I work for a smaller US partner that has tied its fortunes to Cisco since 2000. For most of that time, it has been a very profitable relationship with more highs than lows but, in the past five years, Cisco's deterioration has been shocking. My company is now hustling to move away as much business as we can to Cisco's competitors, companies that our publicly traded, multinational clients would have never considered as recently as three years ago.
Cisco's problems have been well-documented on this site: the intentional destruction of TAC (in my opinion, Cisco's crown jewel and well worth whatever the cost was to nurture, protect and promote), the lack of strategic vision, the predatory licensing insanity, the incomplete integration of acquisitions and the constant rehash-rebrand-resell. What I can't wrap my head around is the inability of sales to make deals and close business without actively showcasing how bad the company's internal conditions are.

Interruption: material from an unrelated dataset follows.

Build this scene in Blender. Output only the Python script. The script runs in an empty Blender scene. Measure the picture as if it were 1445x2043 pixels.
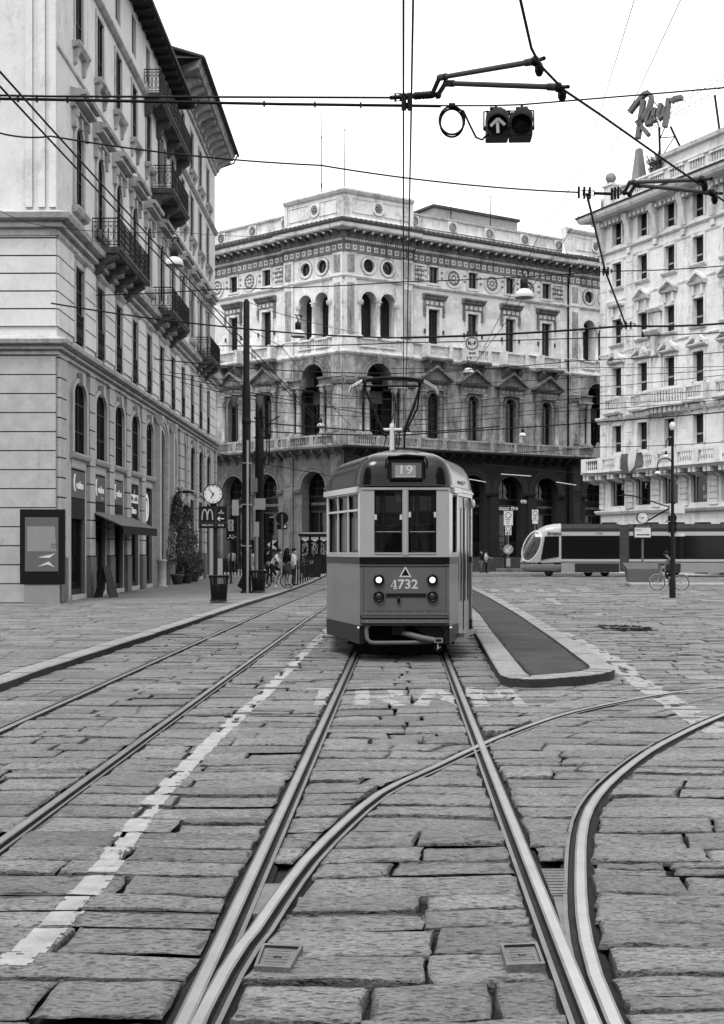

This quarter, I have personally witnessed or been involved in:
- Meetings where sales people do not show up for their own calls.
- Overlays (it's impossible to know what their actual roles are) hanging up or walking out of meetings because they cannot answer basic questions that don't appear in their presentations or were not considered in their cost calculations.
- CX people without any knowledge of or experience with Cisco's own internal operations and policies who double-down until communication comes to a grinding halt and a half-dozen --apparently random-- managers have to be called in to salvage the situation.
- Seasoned sales people who knowingly commit and drag out obviously bad muti-million dollar, multi-year deals in the hope of forcing customers to buy at the last moment and are then stunned when they don't.
- A now inarguably broken customer service group that cannot perform even basic support functions and resorts to either closing cases without resolution or simply abandons them altogether.
- Virtual AMs hysterically calling with out of the blue early renewal, low discount "deals" days (in one truly laughable case, two days) before the FY24 close and throwing fits when told they are not in the realm of possibility.
Friends, unless you are near retirement age, you need to be seeking other employment. When Cisco's sales teams --- at one time indisputably the best in the industry --- have lost the ability to sell, the game is over.